Inobstante ser o empregado que preenche esses dois requisitos (salário e escolaridade) pertencente a uma minoria que contrasta com a situação da grande massa de trabalhadores e trabalhadoras brasileiros, essa condição, definitivamente, não lhe torna “hipersuficiente”, e tampouco capaz de negociar o seu contrato de trabalho com o empregador.

Em primeiro lugar, em virtude da subordinação devida pelo empregado, que é pressuposto da relação de emprego, conforme artigo 3º da CLT, e impede que se encontrem as partes em pé de igualdade. O empregado que aufere salário superior a R$11.063,00 e possui nível superior completo não deixa de ser economicamente dependente de seu empregador e de temer a dispensa, como qualquer outro trabalhador. Um salário e uma escolaridade mais elevados não lhe retiram a hipossuficiência econômica.

Evidente que se trata de uma “hipersuficiência” aparente, criada pela Nova CLT com o intuito único de conceder ao capital ainda mais autonomia para estabelecer pactos laborais cada vez mais favoráveis aos seus interesses.

Os contratos de trabalho são, verdadeiramente, contratos de adesão, com cláusulas 100% fechadas e elaboradas de acordo com a política da empresa e, consequentemente, com os interesses do empresário. E isso não se altera quando o contratado é graduado e receberá remuneração superior a duas vezes o teto dos benefícios do INSS.

Quanto à possibilidade de levar eventuais conflitos ao crivo da arbitragem, a hipótese em nada mais consiste do que mais um suposto “acordo” entre empregado e empregador, pressupondo que aquele tem total conhecimento jurídico para entender quem será competente para analisar possível insurgência contra o patrão.

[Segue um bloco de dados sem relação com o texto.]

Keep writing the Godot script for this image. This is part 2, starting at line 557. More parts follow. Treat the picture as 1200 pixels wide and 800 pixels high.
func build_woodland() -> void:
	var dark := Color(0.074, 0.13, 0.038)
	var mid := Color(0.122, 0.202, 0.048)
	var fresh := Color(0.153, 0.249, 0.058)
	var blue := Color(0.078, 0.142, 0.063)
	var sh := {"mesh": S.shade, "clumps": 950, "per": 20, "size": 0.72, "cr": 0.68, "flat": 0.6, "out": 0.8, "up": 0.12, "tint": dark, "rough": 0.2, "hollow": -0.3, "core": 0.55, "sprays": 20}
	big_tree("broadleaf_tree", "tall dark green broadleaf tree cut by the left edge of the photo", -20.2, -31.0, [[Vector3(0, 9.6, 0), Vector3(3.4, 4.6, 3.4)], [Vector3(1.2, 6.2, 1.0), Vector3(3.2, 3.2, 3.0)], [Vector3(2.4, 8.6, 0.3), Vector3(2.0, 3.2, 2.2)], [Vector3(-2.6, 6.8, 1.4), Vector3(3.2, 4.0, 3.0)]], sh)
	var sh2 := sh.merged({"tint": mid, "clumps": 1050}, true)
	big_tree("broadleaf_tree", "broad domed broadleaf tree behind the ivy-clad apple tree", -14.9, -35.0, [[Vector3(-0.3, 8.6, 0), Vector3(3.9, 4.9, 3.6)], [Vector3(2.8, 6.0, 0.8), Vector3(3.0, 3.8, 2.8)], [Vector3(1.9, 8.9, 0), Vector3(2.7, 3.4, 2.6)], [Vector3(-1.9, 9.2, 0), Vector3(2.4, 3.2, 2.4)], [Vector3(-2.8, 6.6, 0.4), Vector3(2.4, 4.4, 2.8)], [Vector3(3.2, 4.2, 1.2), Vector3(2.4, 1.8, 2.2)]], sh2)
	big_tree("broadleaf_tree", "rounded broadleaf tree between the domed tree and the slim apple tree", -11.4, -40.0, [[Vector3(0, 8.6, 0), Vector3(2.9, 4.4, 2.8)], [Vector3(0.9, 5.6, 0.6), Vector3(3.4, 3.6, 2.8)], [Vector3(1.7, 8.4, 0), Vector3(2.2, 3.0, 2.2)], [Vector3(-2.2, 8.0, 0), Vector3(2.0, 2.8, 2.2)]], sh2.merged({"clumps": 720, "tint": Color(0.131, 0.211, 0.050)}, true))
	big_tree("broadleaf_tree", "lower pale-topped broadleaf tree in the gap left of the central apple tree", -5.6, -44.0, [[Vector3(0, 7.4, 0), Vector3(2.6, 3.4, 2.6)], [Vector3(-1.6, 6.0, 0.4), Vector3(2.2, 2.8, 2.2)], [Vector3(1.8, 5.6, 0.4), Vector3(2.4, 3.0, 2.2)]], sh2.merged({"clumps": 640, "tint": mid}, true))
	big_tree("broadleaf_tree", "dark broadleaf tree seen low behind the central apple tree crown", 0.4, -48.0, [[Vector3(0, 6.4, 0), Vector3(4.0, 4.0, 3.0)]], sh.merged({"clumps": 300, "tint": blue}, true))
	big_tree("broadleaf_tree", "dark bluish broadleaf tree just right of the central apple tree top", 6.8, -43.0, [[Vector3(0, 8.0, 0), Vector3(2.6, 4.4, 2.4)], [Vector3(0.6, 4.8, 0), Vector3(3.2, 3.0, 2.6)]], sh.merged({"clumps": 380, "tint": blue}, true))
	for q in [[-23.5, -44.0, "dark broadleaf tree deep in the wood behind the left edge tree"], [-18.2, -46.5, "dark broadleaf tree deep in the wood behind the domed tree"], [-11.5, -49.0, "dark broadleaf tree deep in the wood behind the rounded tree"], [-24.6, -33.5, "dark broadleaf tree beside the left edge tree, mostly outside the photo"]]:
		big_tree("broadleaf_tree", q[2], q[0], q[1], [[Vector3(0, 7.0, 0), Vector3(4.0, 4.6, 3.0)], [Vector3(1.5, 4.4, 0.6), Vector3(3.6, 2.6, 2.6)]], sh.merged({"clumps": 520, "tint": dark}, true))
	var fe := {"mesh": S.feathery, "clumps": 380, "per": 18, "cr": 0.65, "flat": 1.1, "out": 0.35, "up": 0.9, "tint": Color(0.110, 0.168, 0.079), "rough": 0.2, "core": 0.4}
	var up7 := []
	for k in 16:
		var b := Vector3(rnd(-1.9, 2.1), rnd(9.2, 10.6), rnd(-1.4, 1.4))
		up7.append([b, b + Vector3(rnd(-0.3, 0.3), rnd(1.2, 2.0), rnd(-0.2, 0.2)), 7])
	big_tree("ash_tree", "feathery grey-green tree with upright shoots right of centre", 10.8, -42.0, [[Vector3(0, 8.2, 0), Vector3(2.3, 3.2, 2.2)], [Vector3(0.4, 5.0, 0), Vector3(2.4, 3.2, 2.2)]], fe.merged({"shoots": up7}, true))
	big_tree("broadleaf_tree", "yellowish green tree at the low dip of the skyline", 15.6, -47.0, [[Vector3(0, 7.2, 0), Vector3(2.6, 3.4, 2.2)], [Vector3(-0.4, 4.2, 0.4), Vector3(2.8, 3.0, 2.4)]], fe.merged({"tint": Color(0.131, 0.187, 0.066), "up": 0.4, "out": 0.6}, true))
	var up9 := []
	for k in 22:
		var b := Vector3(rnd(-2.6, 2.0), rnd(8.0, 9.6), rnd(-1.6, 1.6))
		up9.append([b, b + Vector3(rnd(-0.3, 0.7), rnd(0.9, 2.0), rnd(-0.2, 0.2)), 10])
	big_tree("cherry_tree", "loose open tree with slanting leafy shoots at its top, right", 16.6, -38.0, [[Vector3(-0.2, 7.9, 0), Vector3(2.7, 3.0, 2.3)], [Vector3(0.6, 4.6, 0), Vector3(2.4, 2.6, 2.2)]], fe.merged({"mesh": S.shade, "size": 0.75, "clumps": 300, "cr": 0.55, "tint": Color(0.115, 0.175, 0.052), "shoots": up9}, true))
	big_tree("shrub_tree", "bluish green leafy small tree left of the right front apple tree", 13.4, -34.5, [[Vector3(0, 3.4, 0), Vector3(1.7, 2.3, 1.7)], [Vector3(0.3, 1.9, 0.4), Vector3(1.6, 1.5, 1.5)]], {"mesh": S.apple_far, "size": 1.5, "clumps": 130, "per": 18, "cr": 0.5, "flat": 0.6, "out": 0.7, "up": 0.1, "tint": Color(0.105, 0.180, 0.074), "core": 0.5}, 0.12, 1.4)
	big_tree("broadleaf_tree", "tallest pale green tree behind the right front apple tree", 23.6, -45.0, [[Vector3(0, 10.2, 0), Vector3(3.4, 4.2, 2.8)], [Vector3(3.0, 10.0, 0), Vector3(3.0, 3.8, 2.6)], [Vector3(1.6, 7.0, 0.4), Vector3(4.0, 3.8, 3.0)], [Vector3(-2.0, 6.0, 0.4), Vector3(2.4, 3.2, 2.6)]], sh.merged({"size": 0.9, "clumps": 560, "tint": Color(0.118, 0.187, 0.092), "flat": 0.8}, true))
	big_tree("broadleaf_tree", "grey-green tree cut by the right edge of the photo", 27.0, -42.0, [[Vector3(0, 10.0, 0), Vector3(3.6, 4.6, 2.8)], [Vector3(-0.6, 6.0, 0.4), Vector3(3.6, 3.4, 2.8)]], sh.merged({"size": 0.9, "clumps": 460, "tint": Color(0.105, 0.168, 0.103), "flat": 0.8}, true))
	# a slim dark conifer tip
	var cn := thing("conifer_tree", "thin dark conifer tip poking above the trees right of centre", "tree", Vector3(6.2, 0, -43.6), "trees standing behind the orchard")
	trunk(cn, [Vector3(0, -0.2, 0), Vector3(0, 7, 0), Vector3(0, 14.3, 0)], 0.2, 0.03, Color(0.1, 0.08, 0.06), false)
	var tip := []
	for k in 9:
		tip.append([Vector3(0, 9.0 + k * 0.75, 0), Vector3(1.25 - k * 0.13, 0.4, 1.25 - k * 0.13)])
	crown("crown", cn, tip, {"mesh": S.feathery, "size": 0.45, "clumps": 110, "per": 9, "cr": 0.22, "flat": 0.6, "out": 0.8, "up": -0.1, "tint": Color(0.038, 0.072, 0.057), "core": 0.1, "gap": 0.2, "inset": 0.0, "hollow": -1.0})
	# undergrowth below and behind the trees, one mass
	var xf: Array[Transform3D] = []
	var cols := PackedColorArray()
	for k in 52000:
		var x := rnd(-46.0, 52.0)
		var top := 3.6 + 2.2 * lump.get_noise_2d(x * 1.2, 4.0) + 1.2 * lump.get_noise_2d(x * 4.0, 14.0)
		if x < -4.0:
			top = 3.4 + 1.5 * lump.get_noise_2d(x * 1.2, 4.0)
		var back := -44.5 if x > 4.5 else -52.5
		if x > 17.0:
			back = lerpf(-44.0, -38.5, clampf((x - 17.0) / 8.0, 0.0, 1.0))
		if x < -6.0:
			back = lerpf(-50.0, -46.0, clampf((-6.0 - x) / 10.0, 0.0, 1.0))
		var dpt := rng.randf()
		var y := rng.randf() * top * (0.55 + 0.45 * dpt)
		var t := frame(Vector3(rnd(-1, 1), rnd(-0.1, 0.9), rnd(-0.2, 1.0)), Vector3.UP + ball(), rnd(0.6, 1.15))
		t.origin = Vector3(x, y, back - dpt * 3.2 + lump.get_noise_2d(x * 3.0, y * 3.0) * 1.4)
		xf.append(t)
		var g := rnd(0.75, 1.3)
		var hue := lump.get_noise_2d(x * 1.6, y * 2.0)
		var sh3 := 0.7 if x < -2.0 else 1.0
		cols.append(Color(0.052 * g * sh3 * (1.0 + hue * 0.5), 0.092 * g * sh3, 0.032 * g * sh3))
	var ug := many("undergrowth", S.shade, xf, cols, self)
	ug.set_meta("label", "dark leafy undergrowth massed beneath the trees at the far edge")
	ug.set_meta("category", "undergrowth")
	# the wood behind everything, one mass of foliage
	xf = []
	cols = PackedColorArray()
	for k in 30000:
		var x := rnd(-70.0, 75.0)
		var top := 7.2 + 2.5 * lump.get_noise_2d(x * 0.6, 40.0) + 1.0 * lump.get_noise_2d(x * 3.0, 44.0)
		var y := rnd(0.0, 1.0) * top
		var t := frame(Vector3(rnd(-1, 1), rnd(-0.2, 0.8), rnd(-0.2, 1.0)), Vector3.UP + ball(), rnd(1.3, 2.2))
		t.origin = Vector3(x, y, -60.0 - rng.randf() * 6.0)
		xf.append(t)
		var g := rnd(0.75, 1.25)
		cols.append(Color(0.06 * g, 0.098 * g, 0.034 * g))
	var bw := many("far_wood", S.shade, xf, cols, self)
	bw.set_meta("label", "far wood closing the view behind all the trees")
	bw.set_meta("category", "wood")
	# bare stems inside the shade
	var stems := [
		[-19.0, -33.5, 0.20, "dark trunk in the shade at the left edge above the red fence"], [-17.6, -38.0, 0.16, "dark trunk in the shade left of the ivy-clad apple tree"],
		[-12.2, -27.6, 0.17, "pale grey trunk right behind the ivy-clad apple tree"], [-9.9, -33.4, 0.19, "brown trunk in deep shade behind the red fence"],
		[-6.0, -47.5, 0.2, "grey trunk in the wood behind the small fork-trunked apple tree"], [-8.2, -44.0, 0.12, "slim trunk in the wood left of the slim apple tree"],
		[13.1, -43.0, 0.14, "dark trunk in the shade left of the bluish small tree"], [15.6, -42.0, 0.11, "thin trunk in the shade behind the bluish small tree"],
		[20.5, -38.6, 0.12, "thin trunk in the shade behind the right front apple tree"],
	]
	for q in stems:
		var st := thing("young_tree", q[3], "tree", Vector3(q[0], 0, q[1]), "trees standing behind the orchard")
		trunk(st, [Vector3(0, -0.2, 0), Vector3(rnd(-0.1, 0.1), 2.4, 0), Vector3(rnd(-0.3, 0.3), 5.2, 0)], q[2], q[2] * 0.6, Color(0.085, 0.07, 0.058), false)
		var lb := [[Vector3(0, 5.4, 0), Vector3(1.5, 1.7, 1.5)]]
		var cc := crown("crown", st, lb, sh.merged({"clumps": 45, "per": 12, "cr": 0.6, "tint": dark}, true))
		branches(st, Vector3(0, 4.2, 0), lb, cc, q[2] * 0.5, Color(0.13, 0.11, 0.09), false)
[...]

Nota-se, neste ponto, mais uma demonstração clara de que o legislador pretende restringir o direito constitucional de acesso à justiça[6] aos trabalhadores; não bastassem as novas regras quanto à sucumbência, aplicáveis a todos os Reclamantes, a Reforma Trabalhista ainda pretende garantir a exclusão de uma parcela dos trabalhadores do Judiciário trabalhista, criando a ficção jurídica de que tem condições de deliberar com seu empregador a submissão de suas controvérsias à arbitragem.

TUDO ISSO, CLARAMENTE, COMO PARTE DE UM PROJETO MAIOR, DE ACABAR COM A JUSTIÇA DO TRABALHO.

Não é razoável entregar aos detentores do capital um grupo de trabalhadores que nem de longe detém condição similar para que possa, de fato, negociar cláusulas contratuais que lhe garantam uma troca justa pela venda de sua força de trabalho.

Como, por sorte, ainda não foram revogados a Constituição Federal, o bom senso e a lógica e a epistemologia jurídicas, aguardemos, esperançosos, que as decisões que hão de vir não condenem o pretenso empregado “hipersuficiente” à própria sorte.